SB 399: Worker Freedom from Employer Intimidation Act
Starting January 1, 2025, SB 399 prohibits “captive audience” meetings in which an employer mandates attendance or punishes employees for refusing to attend meetings about political or religious topics (including union organizing). Key features:
- Employees may decline to attend without fear of retaliation.
- The employer must still pay employees for time spent refusing to attend.
- Violations carry a penalty of $500 per employee.
- Employees can bring a civil action or seek injunctive relief, and the Labor Commissioner can enforce.
This law reflects California’s trend of expanding retaliation protections to novel contexts.
AB 2499: Protections for victims of violence
AB 2499 allows employees to use paid sick leave when they or a family member are victims of certain qualifying acts of violence (e.g. domestic violence, sexual assault, stalking). Crucially, employers may not retaliate or discriminate against employees who exercise these rights.
Additionally, this protection is extended to all employers regardless of size (even small employers).
Expanded immigration-related retaliation protections
California law protects employees from retaliation tied to immigration threats when they exercise employment rights. For example, an employer may not:
- Threaten to report immigration status if an employee complains
- Refuse to honor valid documents
- Misuse E-Verify in retaliation
- Threaten to call immigration authorities
These protections derive from Labor Code Sections 90.2, 244, 1019, etc.
Violations can carry penalties up to $10,000 per violation.
Workplace violence / harassment restraining orders (SB 428)
SB 428 expands the ability for employers to seek restraining orders not only in cases of violence or threats, but also harassment that causes emotional distress (i.e. serious, willful, continuous conduct).

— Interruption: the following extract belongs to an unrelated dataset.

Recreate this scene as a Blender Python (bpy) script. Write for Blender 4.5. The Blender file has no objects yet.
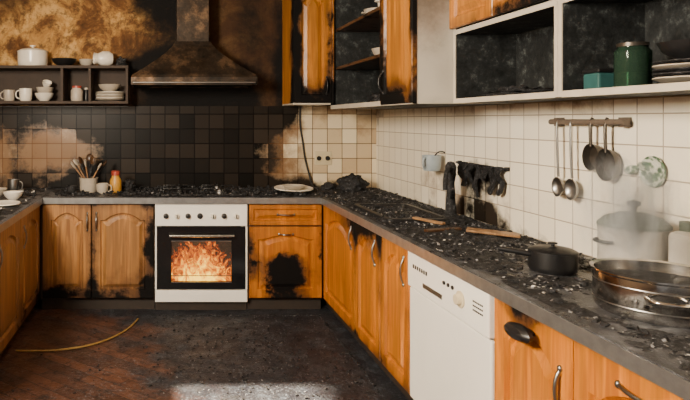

This gives employees (through employers) another tool to mitigate hostile work environments.
While this is more an employer-driven tool, it reflects California’s heightened sensitivity to harassment and compounded retaliation risk.
How to Document and Protect Yourself (Step-by-step guide)
If you're concerned about retaliation, follow these practices:
1. Keep detailed contemporaneous records
- Write down dates, times, places, what was said or done, who was present
- Maintain a running chronology
- Save relevant emails, texts, voicemails, memos, performance reviews
2. Communicate in writing when possible
- Use email or written complaints rather than verbal only
- State clearly: “I believe this may violate my rights” or “I wish to report”
- Address to HR, supervisors, or anonymous hotlines, depending on the company
3. Use internal complaint systems, but preserve external options
- File formal complaints internally, requesting acknowledgment
- If internal resolution is delayed or ignored, keep proof and consider agency filing
4. Avoid premature escalation, but don’t stay silent
- Make protected activity clear, but avoid defamation
- Continue performing work as well as possible (unless unsafe)
5. Identify witnesses and gather supporting evidence
- Colleagues, clients, vendors, co-workers who saw conduct
- Copies of policies, employee handbooks, training materials
6. Know deadlines & statutes of limitation
- With the Labor Commissioner, a retaliation complaint generally must be filed within 1 year of the adverse action.
- For many FEHA claims, administrative complaint deadlines may apply
7. Seek counsel early
- An employment attorney can assess strengths, help draft documentation, and guide you in safe escalation
By proactively documenting, you increase your credibility and ability to overcome employer denials or shifting narratives.